We Can Thank the Irish for Designing the White House
Between Donald Trump’s tumultuous first few weeks in the Oval Office and the sumptuous sets of the Oscar-nominated Jackie biopic, the White House has been a constant on our screens of late. But what you may not already know is that it was designed by an Irish architect and inspired by Ireland’s own current parliament building.
Since his inauguration, the 45th President of the United States has been using the office to try to close ranks and tighten borders. But immigrants helped build the iconic Presidential residence and offices at 1600 Pennsylvania Avenue, and its stately neo-classical design was the work of an outsider, the Irish architect James Hoban.
Brought up in County Kilkenny and educated at the Dublin Society’s Drawing School on Grafton Street, Hoban emigrated from Ireland to Philadelphia – the temporary capital of the US from 1790 until 1800 – after the American Revolutionary War. Both an architect and a builder, he quickly established a successful career there, designing the County Courthouse in Charleston, South Carolina (1790), the First Bank of the United States in Philadelphia (1795), and many other significant American structures.
Hoban’s legacy was set in sandstone in 1792 when George Washington – having admired the Charleston Courthouse during his tour of the Southern states the previous year – asked him to enter the architectural competition to design the future home and offices of the President, as part of the wider plans for the nascent city of Washington, D.C. Hoban’s entry took the prize over nine competing proposals – even one rumoured to have been submitted anonymously by Thomas Jefferson.
The architect’s initial concept for the White House won the competition but was later edited substantially under Washington’s orders, with the number of floors lowered from three to two and the Pennsylvania Avenue façade extended from nine bays to the 11 we now know so well. Construction began under Hobart without delay on October 13, 1792.
There is no doubt where Hoban looked for inspiration for his winning design. The White House building – in particular, its upper floors – has been proven to have been based on the design of Dublin’s Leinster House. Built from 1745 to 1748, the Georgian palace of the first Duke of Leinster was, at that time, one of Ireland’s grandest homes.
Since 1922, however, it has functioned as the seat of the Oireachtas, Ireland’s modern-day parliament. And in recent weeks, the former mansion has been the site of intense debate over whether Enda Kenny, Ireland’s current Taoiseach, should conduct the traditional annual visit to the White House this St.
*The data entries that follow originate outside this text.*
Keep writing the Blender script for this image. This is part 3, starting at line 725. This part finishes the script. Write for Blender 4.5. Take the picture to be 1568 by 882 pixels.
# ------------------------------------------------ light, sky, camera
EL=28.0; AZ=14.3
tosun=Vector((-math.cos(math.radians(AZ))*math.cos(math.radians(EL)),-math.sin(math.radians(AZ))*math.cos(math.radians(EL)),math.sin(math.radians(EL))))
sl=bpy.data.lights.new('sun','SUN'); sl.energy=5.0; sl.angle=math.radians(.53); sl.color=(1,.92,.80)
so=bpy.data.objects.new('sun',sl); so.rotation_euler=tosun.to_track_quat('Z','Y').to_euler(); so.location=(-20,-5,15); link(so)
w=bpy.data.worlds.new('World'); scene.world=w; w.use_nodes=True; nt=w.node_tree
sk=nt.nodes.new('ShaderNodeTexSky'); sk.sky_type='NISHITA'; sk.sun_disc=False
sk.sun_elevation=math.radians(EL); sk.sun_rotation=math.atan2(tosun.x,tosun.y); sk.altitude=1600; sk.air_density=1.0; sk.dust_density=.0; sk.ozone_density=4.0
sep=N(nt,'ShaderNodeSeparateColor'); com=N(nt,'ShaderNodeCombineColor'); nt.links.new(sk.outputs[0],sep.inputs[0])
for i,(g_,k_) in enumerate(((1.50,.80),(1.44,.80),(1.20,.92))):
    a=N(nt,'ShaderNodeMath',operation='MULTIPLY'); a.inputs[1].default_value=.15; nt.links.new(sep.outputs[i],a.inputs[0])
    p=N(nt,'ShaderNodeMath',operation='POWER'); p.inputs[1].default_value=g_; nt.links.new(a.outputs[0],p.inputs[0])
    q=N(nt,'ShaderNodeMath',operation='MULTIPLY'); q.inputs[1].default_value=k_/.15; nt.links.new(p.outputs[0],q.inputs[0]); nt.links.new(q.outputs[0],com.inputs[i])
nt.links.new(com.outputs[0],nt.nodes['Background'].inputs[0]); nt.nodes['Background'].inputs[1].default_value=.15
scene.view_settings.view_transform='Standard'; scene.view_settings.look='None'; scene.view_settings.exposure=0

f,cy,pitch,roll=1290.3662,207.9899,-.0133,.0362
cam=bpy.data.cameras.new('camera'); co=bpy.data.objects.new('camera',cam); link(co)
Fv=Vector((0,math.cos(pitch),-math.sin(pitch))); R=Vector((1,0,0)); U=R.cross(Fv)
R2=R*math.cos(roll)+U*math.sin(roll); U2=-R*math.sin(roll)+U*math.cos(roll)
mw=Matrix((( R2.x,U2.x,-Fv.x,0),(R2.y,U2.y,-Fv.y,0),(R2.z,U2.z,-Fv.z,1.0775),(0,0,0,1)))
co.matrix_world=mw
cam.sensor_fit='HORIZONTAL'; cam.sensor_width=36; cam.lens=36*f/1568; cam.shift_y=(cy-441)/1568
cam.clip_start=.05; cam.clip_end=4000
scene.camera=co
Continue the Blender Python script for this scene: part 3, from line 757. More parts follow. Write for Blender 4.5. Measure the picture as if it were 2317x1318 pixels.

Patrick’s Day.
Tens of thousands of people have signed a petition stating that Kenny should cancel, in protest of President Trump’s controversial travel ban, which prevents people from seven Muslim-majority countries from entering the US, and other anti-immigration policies – especially given Ireland’s historic reliance on the country being a site of sanctuary for its economic refugees.
In fact, the White House – where President Trump has been enacting these very policies – was built by a construction team that included many immigrant Irish and European labourers, most of whom did not have citizenship. Though as pointed out by Michelle Obama at the 2016 Democratic National Convention, the majority of the workforce was made up of African-American slaves, some owned by Hobart himself.